-- Data lines --
****************

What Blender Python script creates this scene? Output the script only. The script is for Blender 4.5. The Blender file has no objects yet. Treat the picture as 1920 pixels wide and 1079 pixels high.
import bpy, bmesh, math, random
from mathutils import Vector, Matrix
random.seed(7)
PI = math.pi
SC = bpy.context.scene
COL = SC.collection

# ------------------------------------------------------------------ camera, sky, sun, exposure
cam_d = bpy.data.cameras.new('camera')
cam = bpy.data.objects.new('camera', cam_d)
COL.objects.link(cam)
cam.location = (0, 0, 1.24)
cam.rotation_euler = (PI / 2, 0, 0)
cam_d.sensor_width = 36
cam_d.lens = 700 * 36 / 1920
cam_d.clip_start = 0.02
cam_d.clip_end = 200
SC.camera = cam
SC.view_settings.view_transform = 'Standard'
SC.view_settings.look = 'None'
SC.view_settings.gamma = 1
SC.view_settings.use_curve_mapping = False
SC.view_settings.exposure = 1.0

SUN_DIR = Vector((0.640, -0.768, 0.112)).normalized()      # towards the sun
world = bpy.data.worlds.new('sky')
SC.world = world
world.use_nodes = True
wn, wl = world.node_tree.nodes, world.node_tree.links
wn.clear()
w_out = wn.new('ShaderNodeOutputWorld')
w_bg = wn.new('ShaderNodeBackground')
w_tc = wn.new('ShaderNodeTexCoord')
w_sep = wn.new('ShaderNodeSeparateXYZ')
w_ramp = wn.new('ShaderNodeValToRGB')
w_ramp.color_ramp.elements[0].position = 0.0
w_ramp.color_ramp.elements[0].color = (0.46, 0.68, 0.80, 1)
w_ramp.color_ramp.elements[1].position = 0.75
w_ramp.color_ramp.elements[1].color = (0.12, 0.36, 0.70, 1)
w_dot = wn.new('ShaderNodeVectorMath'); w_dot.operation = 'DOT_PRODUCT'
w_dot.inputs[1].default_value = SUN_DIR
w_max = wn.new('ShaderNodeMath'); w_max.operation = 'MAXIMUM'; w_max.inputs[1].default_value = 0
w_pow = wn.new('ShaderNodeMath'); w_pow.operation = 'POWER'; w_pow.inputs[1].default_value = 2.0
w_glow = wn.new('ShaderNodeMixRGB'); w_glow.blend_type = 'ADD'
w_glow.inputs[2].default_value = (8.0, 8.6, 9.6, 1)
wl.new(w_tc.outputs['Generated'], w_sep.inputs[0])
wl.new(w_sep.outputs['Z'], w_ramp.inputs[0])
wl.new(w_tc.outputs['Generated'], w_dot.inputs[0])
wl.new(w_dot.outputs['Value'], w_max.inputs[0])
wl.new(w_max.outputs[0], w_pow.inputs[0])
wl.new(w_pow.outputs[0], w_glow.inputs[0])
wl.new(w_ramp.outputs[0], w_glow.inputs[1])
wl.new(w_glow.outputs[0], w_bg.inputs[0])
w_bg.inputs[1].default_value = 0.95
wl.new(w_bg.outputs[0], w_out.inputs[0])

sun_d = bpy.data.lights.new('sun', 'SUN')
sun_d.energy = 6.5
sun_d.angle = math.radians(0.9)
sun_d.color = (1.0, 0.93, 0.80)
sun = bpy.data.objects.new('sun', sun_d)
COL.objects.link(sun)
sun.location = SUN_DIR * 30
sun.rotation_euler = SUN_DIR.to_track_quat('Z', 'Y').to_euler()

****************

-- Written problem --
Write the entire listing out again, word for word.

-- Written solution --
What Blender Python script creates this scene? Output the script only. The script is for Blender 4.5. The Blender file has no objects yet. Treat the picture as 1920 pixels wide and 1079 pixels high.
import bpy, bmesh, math, random
from mathutils import Vector, Matrix
random.seed(7)
PI = math.pi
SC = bpy.context.scene
COL = SC.collection

# ------------------------------------------------------------------ camera, sky, sun, exposure
cam_d = bpy.data.cameras.new('camera')
cam = bpy.data.objects.new('camera', cam_d)
COL.objects.link(cam)
cam.location = (0, 0, 1.24)
cam.rotation_euler = (PI / 2, 0, 0)
cam_d.sensor_width = 36
cam_d.lens = 700 * 36 / 1920
cam_d.clip_start = 0.02
cam_d.clip_end = 200
SC.camera = cam
SC.view_settings.view_transform = 'Standard'
SC.view_settings.look = 'None'
SC.view_settings.gamma = 1
SC.view_settings.use_curve_mapping = False
SC.view_settings.exposure = 1.0

SUN_DIR = Vector((0.640, -0.768, 0.112)).normalized()      # towards the sun
world = bpy.data.worlds.new('sky')
SC.world = world
world.use_nodes = True
wn, wl = world.node_tree.nodes, world.node_tree.links
wn.clear()
w_out = wn.new('ShaderNodeOutputWorld')
w_bg = wn.new('ShaderNodeBackground')
w_tc = wn.new('ShaderNodeTexCoord')
w_sep = wn.new('ShaderNodeSeparateXYZ')
w_ramp = wn.new('ShaderNodeValToRGB')
w_ramp.color_ramp.elements[0].position = 0.0
w_ramp.color_ramp.elements[0].color = (0.46, 0.68, 0.80, 1)
w_ramp.color_ramp.elements[1].position = 0.75
w_ramp.color_ramp.elements[1].color = (0.12, 0.36, 0.70, 1)
w_dot = wn.new('ShaderNodeVectorMath'); w_dot.operation = 'DOT_PRODUCT'
w_dot.inputs[1].default_value = SUN_DIR
w_max = wn.new('ShaderNodeMath'); w_max.operation = 'MAXIMUM'; w_max.inputs[1].default_value = 0
w_pow = wn.new('ShaderNodeMath'); w_pow.operation = 'POWER'; w_pow.inputs[1].default_value = 2.0
w_glow = wn.new('ShaderNodeMixRGB'); w_glow.blend_type = 'ADD'
w_glow.inputs[2].default_value = (8.0, 8.6, 9.6, 1)
wl.new(w_tc.outputs['Generated'], w_sep.inputs[0])
wl.new(w_sep.outputs['Z'], w_ramp.inputs[0])
wl.new(w_tc.outputs['Generated'], w_dot.inputs[0])
wl.new(w_dot.outputs['Value'], w_max.inputs[0])
wl.new(w_max.outputs[0], w_pow.inputs[0])
wl.new(w_pow.outputs[0], w_glow.inputs[0])
wl.new(w_ramp.outputs[0], w_glow.inputs[1])
wl.new(w_glow.outputs[0], w_bg.inputs[0])
w_bg.inputs[1].default_value = 0.95
wl.new(w_bg.outputs[0], w_out.inputs[0])

sun_d = bpy.data.lights.new('sun', 'SUN')
sun_d.energy = 6.5
sun_d.angle = math.radians(0.9)
sun_d.color = (1.0, 0.93, 0.80)
sun = bpy.data.objects.new('sun', sun_d)
COL.objects.link(sun)
sun.location = SUN_DIR * 30
sun.rotation_euler = SUN_DIR.to_track_quat('Z', 'Y').to_euler()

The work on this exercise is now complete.